AIM: Extract all lines containing "this".

SOURCE RECORDS:
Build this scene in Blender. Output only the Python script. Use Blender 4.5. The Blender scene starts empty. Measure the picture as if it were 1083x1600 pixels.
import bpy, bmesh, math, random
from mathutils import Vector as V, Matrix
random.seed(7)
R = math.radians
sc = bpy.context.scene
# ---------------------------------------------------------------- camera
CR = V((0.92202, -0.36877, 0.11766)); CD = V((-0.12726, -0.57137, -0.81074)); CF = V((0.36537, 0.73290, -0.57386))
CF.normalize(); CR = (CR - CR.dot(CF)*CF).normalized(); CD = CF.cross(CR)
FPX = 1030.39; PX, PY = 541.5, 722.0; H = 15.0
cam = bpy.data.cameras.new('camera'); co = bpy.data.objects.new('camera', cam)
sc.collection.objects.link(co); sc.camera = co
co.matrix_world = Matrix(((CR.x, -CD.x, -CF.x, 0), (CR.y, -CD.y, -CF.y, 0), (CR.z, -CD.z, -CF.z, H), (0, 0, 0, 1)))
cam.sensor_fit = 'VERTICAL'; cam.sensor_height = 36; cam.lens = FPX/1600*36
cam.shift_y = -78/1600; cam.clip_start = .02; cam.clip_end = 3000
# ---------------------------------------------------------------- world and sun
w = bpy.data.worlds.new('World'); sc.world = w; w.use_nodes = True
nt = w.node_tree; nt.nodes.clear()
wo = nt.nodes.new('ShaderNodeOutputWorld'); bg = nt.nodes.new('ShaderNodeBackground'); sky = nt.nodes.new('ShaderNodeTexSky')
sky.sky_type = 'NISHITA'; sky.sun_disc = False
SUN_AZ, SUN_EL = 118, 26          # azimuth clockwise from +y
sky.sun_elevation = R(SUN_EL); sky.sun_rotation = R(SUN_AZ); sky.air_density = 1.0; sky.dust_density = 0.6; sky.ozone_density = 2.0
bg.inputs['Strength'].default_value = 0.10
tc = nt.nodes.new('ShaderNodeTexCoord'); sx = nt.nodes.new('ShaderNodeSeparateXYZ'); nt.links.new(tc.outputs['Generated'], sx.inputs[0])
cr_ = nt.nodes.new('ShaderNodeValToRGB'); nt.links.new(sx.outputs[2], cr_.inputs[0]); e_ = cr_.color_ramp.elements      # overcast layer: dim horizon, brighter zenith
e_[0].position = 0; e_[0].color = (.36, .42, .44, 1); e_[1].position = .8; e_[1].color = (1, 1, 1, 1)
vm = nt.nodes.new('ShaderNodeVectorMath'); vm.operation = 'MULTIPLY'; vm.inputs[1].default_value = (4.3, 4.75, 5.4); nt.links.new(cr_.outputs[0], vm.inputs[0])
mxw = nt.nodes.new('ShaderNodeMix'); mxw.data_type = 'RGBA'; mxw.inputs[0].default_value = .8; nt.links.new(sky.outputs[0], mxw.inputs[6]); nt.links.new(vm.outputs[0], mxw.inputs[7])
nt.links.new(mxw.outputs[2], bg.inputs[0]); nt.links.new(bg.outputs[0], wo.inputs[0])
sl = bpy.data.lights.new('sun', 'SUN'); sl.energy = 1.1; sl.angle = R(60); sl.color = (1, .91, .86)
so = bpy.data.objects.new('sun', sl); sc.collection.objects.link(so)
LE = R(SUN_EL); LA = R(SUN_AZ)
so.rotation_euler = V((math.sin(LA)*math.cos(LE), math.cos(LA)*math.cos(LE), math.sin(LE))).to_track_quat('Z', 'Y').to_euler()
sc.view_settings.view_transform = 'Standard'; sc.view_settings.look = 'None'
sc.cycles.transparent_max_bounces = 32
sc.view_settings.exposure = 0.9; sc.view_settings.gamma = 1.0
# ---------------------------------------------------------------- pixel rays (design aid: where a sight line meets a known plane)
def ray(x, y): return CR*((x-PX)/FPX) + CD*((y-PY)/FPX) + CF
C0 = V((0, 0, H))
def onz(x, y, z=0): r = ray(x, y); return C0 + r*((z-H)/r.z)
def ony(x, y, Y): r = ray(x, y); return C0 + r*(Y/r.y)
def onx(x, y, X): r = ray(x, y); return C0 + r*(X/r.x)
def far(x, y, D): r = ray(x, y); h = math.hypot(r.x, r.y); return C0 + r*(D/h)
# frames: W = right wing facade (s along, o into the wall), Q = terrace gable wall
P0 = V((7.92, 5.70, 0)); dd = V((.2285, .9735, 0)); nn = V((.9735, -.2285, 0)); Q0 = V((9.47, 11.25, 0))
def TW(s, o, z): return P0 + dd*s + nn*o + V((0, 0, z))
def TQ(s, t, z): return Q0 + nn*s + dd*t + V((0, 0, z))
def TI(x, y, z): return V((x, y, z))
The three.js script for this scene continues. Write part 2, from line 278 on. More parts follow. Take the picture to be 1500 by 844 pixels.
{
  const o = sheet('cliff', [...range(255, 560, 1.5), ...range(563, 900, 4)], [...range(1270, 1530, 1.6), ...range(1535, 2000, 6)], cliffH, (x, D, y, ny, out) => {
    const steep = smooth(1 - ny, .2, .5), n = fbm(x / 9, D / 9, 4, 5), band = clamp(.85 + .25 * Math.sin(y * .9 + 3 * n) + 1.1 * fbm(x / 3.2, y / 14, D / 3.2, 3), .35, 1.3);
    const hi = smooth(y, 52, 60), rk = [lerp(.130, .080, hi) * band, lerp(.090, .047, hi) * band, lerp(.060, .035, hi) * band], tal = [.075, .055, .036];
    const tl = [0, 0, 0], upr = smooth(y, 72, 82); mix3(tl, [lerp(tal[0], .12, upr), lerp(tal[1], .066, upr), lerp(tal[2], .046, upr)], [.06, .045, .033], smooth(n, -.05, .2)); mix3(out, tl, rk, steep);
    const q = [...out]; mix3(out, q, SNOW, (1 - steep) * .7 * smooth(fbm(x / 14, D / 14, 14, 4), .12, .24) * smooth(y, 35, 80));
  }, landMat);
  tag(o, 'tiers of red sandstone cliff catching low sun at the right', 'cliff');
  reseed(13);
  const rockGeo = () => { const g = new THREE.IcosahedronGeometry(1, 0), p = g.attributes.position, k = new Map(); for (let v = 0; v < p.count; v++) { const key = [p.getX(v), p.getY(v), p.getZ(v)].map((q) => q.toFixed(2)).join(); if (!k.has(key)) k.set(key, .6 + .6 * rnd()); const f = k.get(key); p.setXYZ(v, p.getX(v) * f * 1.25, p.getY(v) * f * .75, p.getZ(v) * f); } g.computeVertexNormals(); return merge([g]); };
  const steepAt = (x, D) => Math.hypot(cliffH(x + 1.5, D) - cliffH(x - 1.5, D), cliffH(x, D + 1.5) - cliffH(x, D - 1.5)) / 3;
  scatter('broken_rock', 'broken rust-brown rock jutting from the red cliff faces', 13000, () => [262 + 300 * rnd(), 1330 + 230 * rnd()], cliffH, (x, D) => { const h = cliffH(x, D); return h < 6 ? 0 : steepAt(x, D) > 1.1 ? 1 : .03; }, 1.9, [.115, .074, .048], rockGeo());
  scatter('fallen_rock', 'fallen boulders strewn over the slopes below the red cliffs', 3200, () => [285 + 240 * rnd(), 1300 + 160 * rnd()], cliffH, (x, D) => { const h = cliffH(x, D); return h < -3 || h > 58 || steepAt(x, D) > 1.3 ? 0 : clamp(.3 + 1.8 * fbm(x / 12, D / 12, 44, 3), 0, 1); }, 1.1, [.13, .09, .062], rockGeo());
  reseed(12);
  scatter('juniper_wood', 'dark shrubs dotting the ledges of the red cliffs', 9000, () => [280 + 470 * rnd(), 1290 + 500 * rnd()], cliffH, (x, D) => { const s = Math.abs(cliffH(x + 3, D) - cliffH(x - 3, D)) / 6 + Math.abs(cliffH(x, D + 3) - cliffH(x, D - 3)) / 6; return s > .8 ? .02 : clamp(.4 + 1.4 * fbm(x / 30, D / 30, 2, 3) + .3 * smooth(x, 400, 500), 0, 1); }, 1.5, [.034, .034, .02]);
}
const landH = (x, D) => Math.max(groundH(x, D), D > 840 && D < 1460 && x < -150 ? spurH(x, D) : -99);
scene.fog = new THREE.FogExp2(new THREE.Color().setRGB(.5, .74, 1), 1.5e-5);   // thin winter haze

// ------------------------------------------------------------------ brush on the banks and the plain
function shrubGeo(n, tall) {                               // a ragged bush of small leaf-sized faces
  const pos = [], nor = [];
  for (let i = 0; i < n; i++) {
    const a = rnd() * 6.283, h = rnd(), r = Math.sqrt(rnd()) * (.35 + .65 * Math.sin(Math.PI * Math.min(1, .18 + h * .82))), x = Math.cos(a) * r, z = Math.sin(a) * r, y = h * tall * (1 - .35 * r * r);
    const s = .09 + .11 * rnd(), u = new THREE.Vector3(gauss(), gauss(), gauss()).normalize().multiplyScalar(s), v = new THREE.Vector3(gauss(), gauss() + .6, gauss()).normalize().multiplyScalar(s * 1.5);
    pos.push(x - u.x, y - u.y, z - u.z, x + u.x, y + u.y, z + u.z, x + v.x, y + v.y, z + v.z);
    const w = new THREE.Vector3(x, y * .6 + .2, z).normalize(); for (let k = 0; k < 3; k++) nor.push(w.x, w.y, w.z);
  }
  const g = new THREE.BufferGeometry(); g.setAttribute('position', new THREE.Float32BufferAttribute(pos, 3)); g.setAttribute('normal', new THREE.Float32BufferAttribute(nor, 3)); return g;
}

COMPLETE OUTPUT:
Build this scene in Blender. Output only the Python script. Use Blender 4.5. The Blender scene starts empty. Measure the picture as if it were 1083x1600 pixels.
The three.js script for this scene continues. Write part 2, from line 278 on. More parts follow. Take the picture to be 1500 by 844 pixels.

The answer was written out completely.